Residential customers will pay about 16.23 cents/kWh in 2025, up from 15.98 cents/kWh last year, the agency said.

In January, EIA said it expected 2025 residential prices to average 16.11 cents/kWh in 2025. For this year, the government forecaster expects prices to average 15.87 cents/kWh.

A chart published by the US Energy Information Administration showing electricity prices have risen steadily across three decades.

The U.S. benchmark Henry Hub daily natural gas price fell to record lows in February, but Slocum said volatility means there will likely be little impact on retail electricity prices. And increased liquefied natural gas exports could send prices higher again.

“So [consumers] don’t really see a price decrease,” he said. “What happens is the low [gas] prices sort of give you relief from a price increase. … It stalls potential rate increases, if the current period is sustained, which I’m not sure it’s going to.”

Natural gas tends to set the marginal price of generation because it is the largest fuel source, but that is slowly changing. EIA said it expects the share of U.S. generation fueled by natural gas to fall from 42% in 2023 to 41% in 2025. 

On the transmission side of price formation, the Federal Energy Regulatory Commission is considering planning and cost allocation reforms that “could result in much more efficient and cost effective transmission investment,” Slocum said.

The BLS inflation data released yesterday is “especially damning,” said Paul Cicio, chair of the Electricity Transmission Competition Coalition.
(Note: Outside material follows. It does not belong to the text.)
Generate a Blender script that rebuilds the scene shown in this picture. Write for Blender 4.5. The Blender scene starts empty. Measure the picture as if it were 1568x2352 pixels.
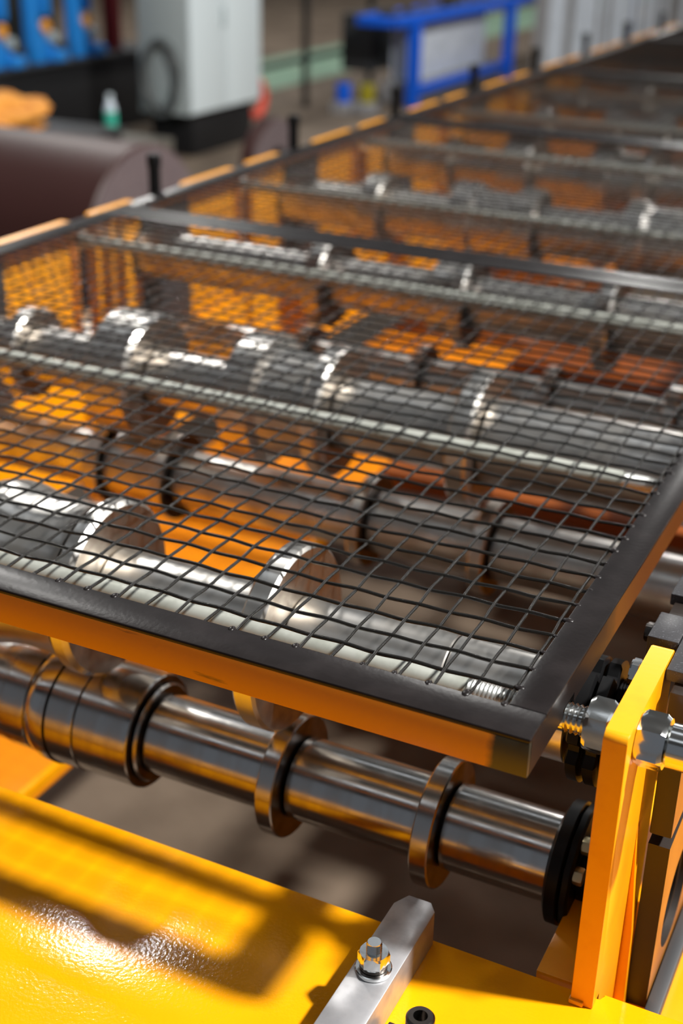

While electricity generation costs have fallen due to low natural gas prices, “transmission costs continue to accelerate,” he said.
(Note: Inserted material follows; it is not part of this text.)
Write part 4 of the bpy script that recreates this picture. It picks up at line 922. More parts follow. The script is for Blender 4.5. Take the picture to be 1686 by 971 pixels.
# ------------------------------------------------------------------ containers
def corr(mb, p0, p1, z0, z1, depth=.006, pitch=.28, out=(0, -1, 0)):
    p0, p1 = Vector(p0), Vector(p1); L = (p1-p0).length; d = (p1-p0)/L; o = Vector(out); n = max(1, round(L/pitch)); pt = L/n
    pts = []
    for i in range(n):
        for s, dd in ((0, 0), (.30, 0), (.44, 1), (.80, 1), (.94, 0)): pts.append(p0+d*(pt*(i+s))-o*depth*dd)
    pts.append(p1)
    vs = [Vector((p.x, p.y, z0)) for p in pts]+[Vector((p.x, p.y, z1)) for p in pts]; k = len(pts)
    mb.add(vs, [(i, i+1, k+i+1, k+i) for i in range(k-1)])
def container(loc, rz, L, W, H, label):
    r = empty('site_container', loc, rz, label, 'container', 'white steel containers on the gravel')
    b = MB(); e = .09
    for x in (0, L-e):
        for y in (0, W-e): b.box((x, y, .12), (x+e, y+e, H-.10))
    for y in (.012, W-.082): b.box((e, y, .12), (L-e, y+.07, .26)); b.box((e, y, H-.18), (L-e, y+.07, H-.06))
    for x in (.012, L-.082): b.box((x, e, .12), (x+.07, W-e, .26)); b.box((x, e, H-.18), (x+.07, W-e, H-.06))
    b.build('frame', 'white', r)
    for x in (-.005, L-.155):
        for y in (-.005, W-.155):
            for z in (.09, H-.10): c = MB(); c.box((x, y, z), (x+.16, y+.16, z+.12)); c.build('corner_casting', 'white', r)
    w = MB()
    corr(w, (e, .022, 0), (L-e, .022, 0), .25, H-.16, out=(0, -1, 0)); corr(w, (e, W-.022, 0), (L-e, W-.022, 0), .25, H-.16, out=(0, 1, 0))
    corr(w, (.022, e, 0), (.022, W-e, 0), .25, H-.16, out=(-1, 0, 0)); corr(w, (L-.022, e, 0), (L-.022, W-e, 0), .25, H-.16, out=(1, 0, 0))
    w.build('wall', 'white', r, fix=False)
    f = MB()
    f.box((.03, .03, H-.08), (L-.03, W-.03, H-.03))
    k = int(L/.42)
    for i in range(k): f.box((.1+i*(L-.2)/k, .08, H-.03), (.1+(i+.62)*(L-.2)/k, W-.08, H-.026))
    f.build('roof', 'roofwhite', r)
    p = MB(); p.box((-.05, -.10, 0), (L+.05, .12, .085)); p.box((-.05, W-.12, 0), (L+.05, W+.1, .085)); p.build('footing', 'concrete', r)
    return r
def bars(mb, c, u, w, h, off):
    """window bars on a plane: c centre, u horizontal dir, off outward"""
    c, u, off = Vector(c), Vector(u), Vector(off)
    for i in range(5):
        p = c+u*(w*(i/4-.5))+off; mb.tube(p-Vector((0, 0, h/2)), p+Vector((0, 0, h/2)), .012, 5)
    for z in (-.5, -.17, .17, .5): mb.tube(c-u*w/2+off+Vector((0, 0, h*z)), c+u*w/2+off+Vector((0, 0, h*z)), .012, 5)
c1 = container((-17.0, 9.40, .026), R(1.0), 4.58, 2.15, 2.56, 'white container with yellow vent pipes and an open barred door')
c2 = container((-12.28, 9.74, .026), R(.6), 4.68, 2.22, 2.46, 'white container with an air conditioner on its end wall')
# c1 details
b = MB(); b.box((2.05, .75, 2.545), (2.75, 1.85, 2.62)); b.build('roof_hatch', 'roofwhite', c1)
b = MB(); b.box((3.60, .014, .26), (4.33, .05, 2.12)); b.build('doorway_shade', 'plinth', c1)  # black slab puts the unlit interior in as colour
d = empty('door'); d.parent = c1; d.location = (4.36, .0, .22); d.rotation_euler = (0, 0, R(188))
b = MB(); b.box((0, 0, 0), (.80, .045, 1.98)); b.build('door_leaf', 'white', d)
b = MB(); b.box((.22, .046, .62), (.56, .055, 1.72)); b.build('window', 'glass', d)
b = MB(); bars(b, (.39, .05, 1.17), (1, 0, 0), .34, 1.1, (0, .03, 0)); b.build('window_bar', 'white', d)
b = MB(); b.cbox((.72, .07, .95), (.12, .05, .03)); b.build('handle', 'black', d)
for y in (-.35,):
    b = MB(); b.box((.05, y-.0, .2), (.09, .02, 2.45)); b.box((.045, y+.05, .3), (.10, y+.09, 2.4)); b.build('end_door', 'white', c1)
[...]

BLS data showed energy service prices, including gas and electricity, rose 0.8% in February; electricity specifically rose 0.3% compared with 0.4% for the broader basket of tracked goods.

“FERC can take an immediate step to reduce inflation and lower prices for consumers,” Cicio said. “The only way to check the power of incumbent monopoly utilities and ensure the cost of electricity is affordable for households and businesses is to enforce Order 1000 and competitively bid large transmission projects.”

FERC’s anticipated transmission rule is expected to increase competition for transmission projects, but former Commissioner James Danly told the House Subcommittee on Economic Growth, Energy Policy, and Regulatory Affairs on Wednesday that he doubts sufficient transmission can be built.

“In order to get hold of the power that would come from the large deployment of renewables that a lot of public policymakers want and expect to have happen, there needs to be a huge build out of transmission. I’m skeptical that level of transmission is even feasible given the costs — it’s an extremely capital intensive proposition.”

Looking ahead, Cato Institute’s Fisher told the subcommittee that the electrification of the transportation sector, along with policies that decrease the availability of dispatchable generation, will ultimately hurt consumers.

Production tax credits in the Inflation Reduction Act “could cost American taxpayers $3 trillion by the year 2050,” Fisher said. “These tax credits reward electricity production from unreliable sources and distort the market signals that keep reliable power plants running.”

Combined with policies designed to increase the number of electric vehicles on U.S. roads, this will “result in increased prices and, unfortunately, a growing number of energy shortfalls,” he said.

New demand is coming online from a range of sectors, as are the resources to meet it, Jonathon Monken, a principal at Converge Strategies, told the subcommittee.

Over the past year grid planners have nearly doubled their five-year load growth forecast, reflecting billions of dollars in investment in manufacturing, industrial, and data center facilities. And there is 2 TW of new generation in interconnection queues across the U.S., more than 94% of which is renewables and battery storage, he said.

“Meeting this demand is essential to domestic economic growth, and requires deliberate action to deploy and
sustain energy resources,” he said. And “the rapid deployment of new resources must be matched with a corresponding investment in electric transmission infrastructure to ensure the grid is prepared.”